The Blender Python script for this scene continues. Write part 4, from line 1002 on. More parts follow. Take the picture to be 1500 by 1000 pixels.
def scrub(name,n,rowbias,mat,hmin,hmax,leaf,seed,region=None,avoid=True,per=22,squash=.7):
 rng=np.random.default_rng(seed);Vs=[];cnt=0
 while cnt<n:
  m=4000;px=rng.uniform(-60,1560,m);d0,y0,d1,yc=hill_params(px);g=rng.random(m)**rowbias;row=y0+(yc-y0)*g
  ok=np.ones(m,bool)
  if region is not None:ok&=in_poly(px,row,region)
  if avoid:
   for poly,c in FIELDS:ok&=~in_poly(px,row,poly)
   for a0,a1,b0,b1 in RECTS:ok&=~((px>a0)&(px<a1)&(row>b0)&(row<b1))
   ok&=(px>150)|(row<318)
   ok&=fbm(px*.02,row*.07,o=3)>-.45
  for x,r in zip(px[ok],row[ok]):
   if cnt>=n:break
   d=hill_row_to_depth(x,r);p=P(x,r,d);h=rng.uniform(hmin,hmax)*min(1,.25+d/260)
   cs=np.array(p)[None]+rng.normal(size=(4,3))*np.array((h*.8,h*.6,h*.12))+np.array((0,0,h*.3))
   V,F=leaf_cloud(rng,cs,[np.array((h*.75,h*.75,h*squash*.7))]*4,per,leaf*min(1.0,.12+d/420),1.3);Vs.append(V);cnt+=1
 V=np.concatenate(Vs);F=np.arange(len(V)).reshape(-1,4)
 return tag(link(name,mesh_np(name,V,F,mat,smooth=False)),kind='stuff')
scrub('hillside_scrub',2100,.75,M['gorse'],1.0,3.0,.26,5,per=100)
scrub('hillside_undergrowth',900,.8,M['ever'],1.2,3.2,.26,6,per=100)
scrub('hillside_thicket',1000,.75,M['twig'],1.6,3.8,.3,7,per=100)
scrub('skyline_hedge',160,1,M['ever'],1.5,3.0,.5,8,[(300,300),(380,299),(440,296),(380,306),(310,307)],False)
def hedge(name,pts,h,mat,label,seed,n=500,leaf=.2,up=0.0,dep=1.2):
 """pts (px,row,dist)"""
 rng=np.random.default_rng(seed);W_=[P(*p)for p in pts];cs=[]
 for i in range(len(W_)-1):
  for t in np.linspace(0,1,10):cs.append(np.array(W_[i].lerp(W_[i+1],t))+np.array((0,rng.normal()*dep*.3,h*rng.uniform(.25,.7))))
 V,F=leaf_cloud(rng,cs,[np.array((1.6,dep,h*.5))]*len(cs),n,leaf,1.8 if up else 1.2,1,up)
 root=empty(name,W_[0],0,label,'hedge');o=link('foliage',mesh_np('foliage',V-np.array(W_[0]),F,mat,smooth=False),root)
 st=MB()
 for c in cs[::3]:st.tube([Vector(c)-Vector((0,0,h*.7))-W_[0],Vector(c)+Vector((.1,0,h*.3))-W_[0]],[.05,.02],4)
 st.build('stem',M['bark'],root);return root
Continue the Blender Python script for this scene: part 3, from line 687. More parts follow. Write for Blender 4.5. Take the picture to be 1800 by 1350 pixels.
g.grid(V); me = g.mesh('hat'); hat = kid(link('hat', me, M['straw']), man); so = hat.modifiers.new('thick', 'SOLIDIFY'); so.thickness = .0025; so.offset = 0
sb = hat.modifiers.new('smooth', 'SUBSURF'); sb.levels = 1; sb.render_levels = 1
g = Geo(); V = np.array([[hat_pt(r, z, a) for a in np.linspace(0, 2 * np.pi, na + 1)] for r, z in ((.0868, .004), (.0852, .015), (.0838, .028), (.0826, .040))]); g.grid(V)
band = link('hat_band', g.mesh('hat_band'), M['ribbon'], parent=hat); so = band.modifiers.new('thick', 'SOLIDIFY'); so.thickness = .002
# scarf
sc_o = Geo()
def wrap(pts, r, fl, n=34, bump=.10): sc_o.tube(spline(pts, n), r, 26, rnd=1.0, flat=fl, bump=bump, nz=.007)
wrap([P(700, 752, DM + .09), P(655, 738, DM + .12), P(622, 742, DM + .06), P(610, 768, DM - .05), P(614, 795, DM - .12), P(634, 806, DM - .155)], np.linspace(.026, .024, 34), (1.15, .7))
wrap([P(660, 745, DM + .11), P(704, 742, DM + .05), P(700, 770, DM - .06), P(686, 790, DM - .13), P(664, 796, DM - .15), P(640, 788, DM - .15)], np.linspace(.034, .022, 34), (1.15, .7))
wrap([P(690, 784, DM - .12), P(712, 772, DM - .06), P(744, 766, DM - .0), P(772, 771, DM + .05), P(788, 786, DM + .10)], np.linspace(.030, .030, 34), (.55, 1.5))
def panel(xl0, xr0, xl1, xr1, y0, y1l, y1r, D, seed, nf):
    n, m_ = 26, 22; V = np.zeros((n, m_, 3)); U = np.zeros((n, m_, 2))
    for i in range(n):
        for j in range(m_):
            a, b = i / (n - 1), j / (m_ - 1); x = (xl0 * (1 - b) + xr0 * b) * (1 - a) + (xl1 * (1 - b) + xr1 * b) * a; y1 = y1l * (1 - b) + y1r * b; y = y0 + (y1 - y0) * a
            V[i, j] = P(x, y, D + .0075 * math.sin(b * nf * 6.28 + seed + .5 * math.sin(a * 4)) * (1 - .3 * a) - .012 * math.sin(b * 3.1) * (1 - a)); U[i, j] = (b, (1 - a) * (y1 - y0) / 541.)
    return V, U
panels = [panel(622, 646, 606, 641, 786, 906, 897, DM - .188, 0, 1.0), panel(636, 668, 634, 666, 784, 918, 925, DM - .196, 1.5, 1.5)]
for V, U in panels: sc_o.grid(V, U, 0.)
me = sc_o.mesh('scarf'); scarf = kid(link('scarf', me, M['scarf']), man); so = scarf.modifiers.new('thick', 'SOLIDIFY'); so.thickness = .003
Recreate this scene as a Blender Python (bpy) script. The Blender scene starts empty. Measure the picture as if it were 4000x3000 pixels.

########################################

● **STATED GOAL**: Your task is to quote all of the data word for word.

● **RESULT OF THIS EXERCISE**:
The Blender Python script for this scene continues. Write part 4, from line 1002 on. More parts follow. Take the picture to be 1500 by 1000 pixels.
def scrub(name,n,rowbias,mat,hmin,hmax,leaf,seed,region=None,avoid=True,per=22,squash=.7):
 rng=np.random.default_rng(seed);Vs=[];cnt=0
 while cnt<n:
  m=4000;px=rng.uniform(-60,1560,m);d0,y0,d1,yc=hill_params(px);g=rng.random(m)**rowbias;row=y0+(yc-y0)*g
  ok=np.ones(m,bool)
  if region is not None:ok&=in_poly(px,row,region)
  if avoid:
   for poly,c in FIELDS:ok&=~in_poly(px,row,poly)
   for a0,a1,b0,b1 in RECTS:ok&=~((px>a0)&(px<a1)&(row>b0)&(row<b1))
   ok&=(px>150)|(row<318)
   ok&=fbm(px*.02,row*.07,o=3)>-.45
  for x,r in zip(px[ok],row[ok]):
   if cnt>=n:break
   d=hill_row_to_depth(x,r);p=P(x,r,d);h=rng.uniform(hmin,hmax)*min(1,.25+d/260)
   cs=np.array(p)[None]+rng.normal(size=(4,3))*np.array((h*.8,h*.6,h*.12))+np.array((0,0,h*.3))
   V,F=leaf_cloud(rng,cs,[np.array((h*.75,h*.75,h*squash*.7))]*4,per,leaf*min(1.0,.12+d/420),1.3);Vs.append(V);cnt+=1
 V=np.concatenate(Vs);F=np.arange(len(V)).reshape(-1,4)
 return tag(link(name,mesh_np(name,V,F,mat,smooth=False)),kind='stuff')
scrub('hillside_scrub',2100,.75,M['gorse'],1.0,3.0,.26,5,per=100)
scrub('hillside_undergrowth',900,.8,M['ever'],1.2,3.2,.26,6,per=100)
scrub('hillside_thicket',1000,.75,M['twig'],1.6,3.8,.3,7,per=100)
scrub('skyline_hedge',160,1,M['ever'],1.5,3.0,.5,8,[(300,300),(380,299),(440,296),(380,306),(310,307)],False)
def hedge(name,pts,h,mat,label,seed,n=500,leaf=.2,up=0.0,dep=1.2):
 """pts (px,row,dist)"""
 rng=np.random.default_rng(seed);W_=[P(*p)for p in pts];cs=[]
 for i in range(len(W_)-1):
  for t in np.linspace(0,1,10):cs.append(np.array(W_[i].lerp(W_[i+1],t))+np.array((0,rng.normal()*dep*.3,h*rng.uniform(.25,.7))))
 V,F=leaf_cloud(rng,cs,[np.array((1.6,dep,h*.5))]*len(cs),n,leaf,1.8 if up else 1.2,1,up)
 root=empty(name,W_[0],0,label,'hedge');o=link('foliage',mesh_np('foliage',V-np.array(W_[0]),F,mat,smooth=False),root)
 st=MB()
 for c in cs[::3]:st.tube([Vector(c)-Vector((0,0,h*.7))-W_[0],Vector(c)+Vector((.1,0,h*.3))-W_[0]],[.05,.02],4)
 st.build('stem',M['bark'],root);return root
Continue the Blender Python script for this scene: part 3, from line 687. More parts follow. Write for Blender 4.5. Take the picture to be 1800 by 1350 pixels.
g.grid(V); me = g.mesh('hat'); hat = kid(link('hat', me, M['straw']), man); so = hat.modifiers.new('thick', 'SOLIDIFY'); so.thickness = .0025; so.offset = 0
sb = hat.modifiers.new('smooth', 'SUBSURF'); sb.levels = 1; sb.render_levels = 1
g = Geo(); V = np.array([[hat_pt(r, z, a) for a in np.linspace(0, 2 * np.pi, na + 1)] for r, z in ((.0868, .004), (.0852, .015), (.0838, .028), (.0826, .040))]); g.grid(V)
band = link('hat_band', g.mesh('hat_band'), M['ribbon'], parent=hat); so = band.modifiers.new('thick', 'SOLIDIFY'); so.thickness = .002
# scarf
sc_o = Geo()
def wrap(pts, r, fl, n=34, bump=.10): sc_o.tube(spline(pts, n), r, 26, rnd=1.0, flat=fl, bump=bump, nz=.007)
wrap([P(700, 752, DM + .09), P(655, 738, DM + .12), P(622, 742, DM + .06), P(610, 768, DM - .05), P(614, 795, DM - .12), P(634, 806, DM - .155)], np.linspace(.026, .024, 34), (1.15, .7))
wrap([P(660, 745, DM + .11), P(704, 742, DM + .05), P(700, 770, DM - .06), P(686, 790, DM - .13), P(664, 796, DM - .15), P(640, 788, DM - .15)], np.linspace(.034, .022, 34), (1.15, .7))
wrap([P(690, 784, DM - .12), P(712, 772, DM - .06), P(744, 766, DM - .0), P(772, 771, DM + .05), P(788, 786, DM + .10)], np.linspace(.030, .030, 34), (.55, 1.5))
def panel(xl0, xr0, xl1, xr1, y0, y1l, y1r, D, seed, nf):
    n, m_ = 26, 22; V = np.zeros((n, m_, 3)); U = np.zeros((n, m_, 2))
    for i in range(n):
        for j in range(m_):
            a, b = i / (n - 1), j / (m_ - 1); x = (xl0 * (1 - b) + xr0 * b) * (1 - a) + (xl1 * (1 - b) + xr1 * b) * a; y1 = y1l * (1 - b) + y1r * b; y = y0 + (y1 - y0) * a
            V[i, j] = P(x, y, D + .0075 * math.sin(b * nf * 6.28 + seed + .5 * math.sin(a * 4)) * (1 - .3 * a) - .012 * math.sin(b * 3.1) * (1 - a)); U[i, j] = (b, (1 - a) * (y1 - y0) / 541.)
    return V, U
panels = [panel(622, 646, 606, 641, 786, 906, 897, DM - .188, 0, 1.0), panel(636, 668, 634, 666, 784, 918, 925, DM - .196, 1.5, 1.5)]
for V, U in panels: sc_o.grid(V, U, 0.)
me = sc_o.mesh('scarf'); scarf = kid(link('scarf', me, M['scarf']), man); so = scarf.modifiers.new('thick', 'SOLIDIFY'); so.thickness = .003
Recreate this scene as a Blender Python (bpy) script. The Blender scene starts empty. Measure the picture as if it were 4000x3000 pixels.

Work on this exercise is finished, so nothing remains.